E’ vero, forse non c’è una soluzione semplice per problemi complessi. Forse non è neppure un problema di discoteche. E’ anche vero che si può morire anche sul fronte della noia, ma vallo a spiegare a chi ha perso figli, nipoti, parenti. Tira aria di crociata, e non solo sulla ribalta pubblica. Mentre parla il Ministro, nella piazza Galimberti, a poche centinaia di metri, si chiude il grande mercato ambulante del martedì. E fra le bancarelle sono tutti informatissimi, anzi, quasi non si parla d’altro. La signora Antonina Beltrami, che viene da un centro limitrofo, Caraglio, sa già che c’è stata una nuova vittima, in mattinata, per cui il conto va portato a 61. Ed è dispostissima ad accettare le misure più restrittive possibili, «anche se ho un ristorante». Perché lei ha paura tutte le volte che suo figlio esce in moto. «Contro le rapine posso almeno mettere gli antifurti, e sperare. Ma contro un incidente non posso proprio nulla». Il figlio Andrea, poi, è preparatissimo, e da motociclista punta il dito sui guard rail poco sicuri, «non come in Francia». E il padre Gian Maria ha una teoria: «E’ da 60 anni che non fanno niente per le strade. Che cosa ci si può aspettare?».

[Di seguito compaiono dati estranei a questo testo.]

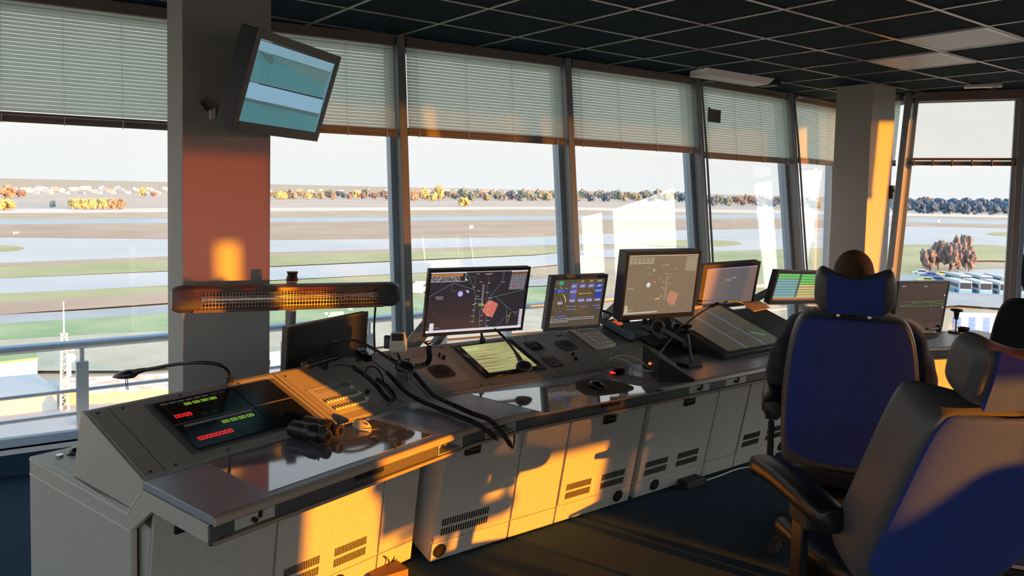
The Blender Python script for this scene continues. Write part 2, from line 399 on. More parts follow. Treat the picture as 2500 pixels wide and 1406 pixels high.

In Provincia ti spiegano poi che il problema è intricato, perché la «Granda» è appunto un territorio molto vasto, e con una popolazione molto dispersa, ragion per cui le strade sono lunghe e si è costretti a usare tantissimo l’automobile. Il presidente Costa parla di un «tormento storico» e al mercato la signora Maria, mentre sceglie qualche capo di biancheria, ammette che a lei non è mai successo niente, tutte le volte che ci pensa le viene una gran paura. Esagerano? Certo è che mentre il ministro viaggiava per Cuneo, capitale dell’inquietudine automobilistica, un adulto e un ragazzo sono morti; e nell’arco delle due ore in cui ha partecipato all’incontro si è verificato su una delle principali vie d’accesso alla città un megatamponamento senza feriti gravi, che ha però bloccato la strada e creato un biblico ingorgo. Tanto per far vedere che qui non si scherza.

Per la sicurezza stradale «serve una nuova legge: faccio un appello affinché tutti si impegnino ad evitare che il decreto legge decada». Lo ha detto il ministro dei Trasporti Alessandro Bianchi a Cuneo. Il ministroha invitato «amministratori, associazioni e cittadini a farsi sentire».In Italia - ha sottolineato Bianchi - in un anno abbiamo avuto 5.400 morti sulle strade, 310 mila feriti, un vero bollettino di guerra. Dobbiamo impegnarci affinchè queste cifre siano drasticamente abbassate, ce lo impone la stessa Unione Europea».